Stephen Johnson took the stage and talked about the new ISTE slogan: “Connected Learning, Connected World.” He described connection as the theme that animates all of his work and posed some key questions:

  • Why do we value connections so much?
  • What forms of connection are most powerful and lead to most creative and disruptive ideas?

Johnson went on to dispel the myth that ideas come as Eureka moments. He said that they come in environments that share key characteristics and do not happen quickly, though pop culture tends to perpetuate it.

Instead, breakthrough ideas are preceded by a long period of incubation and start as a hunch/feeling, a slow hunch that can stay for months, or even decades, before becoming useful. From Darwin’s discoveries, to the creation of the World Wide Web, Johnson gave examples of the long waiting periods for the fruition of pivotal ideas.

How does this related to thousands of educators in the audience?

Schools can cultivate these by providing the environments to facilitate the collaboration that leads to this slow brewing of ideas.

Johnson shared his own experience with developing ideas using Devonthink, a tool to collect inspirational quotes and find associated ideas and concepts. Devonthink uses latent semantic algorithms that detects subtle connections between quotes.

He called it the modern day "commonplace book", where thinkers in history collected their own pearls of wisdom. Devonthink allows for collected ideas to search and relate to other past ideas, providing the opportunity to remix and invent.

Johnson continued with his engaging storytelling by discussing environments that bred this magic, citing the coffeehouse as mentioned in a recent NY times piece.

What made the coffeehouse such a driver of innovation?
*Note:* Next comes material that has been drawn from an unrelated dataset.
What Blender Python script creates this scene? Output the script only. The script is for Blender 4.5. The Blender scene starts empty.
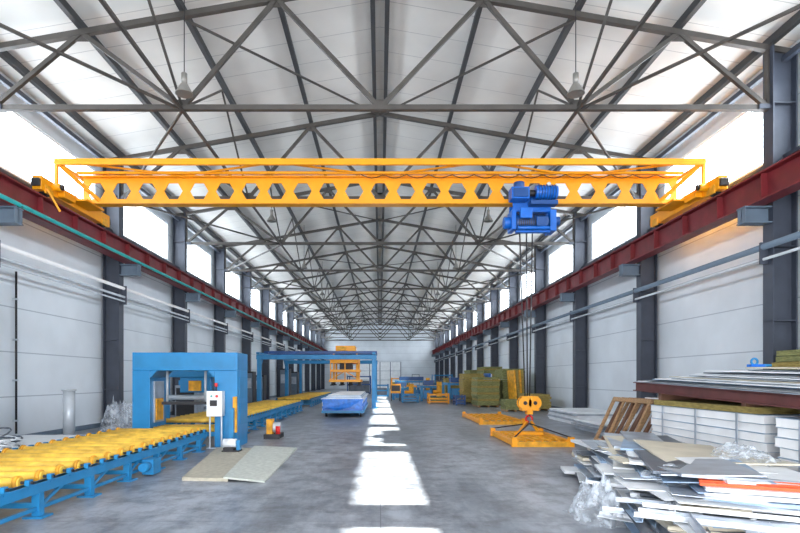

  • People gather to have conversations with no single unified purpose.
  • Diversity is key in encouraging new ideas; when we surround ourselves with different peoples, we are smarter because ideas are networks. Advice for us: borrow an idea from a field that surprises or challenges us. He cited the Apple Store as an idea similar to a luxury hotel concierge.

Advice for educators: Move outside your traditional domain to seize ideas and build conceptual bridges. Take concepts from architecture and see how they apply to another subject. With this connected movement outside your traditional domain you can take a hunch and turn it into something transformational.

One of the great opportunities we have in K-12 education is the diversity of expertise. Because they are not yet driven by forces of specialization, students have a wonderful opportunity to innovate.

To be creative and innovative to solve problems: we need to move laterally, make surprising serendipitous connections, and build conceptual bridges.

Johnson closed with this thought: Education gives us opportunity for multi-disciplinary connections, and in these connections, innovation lives.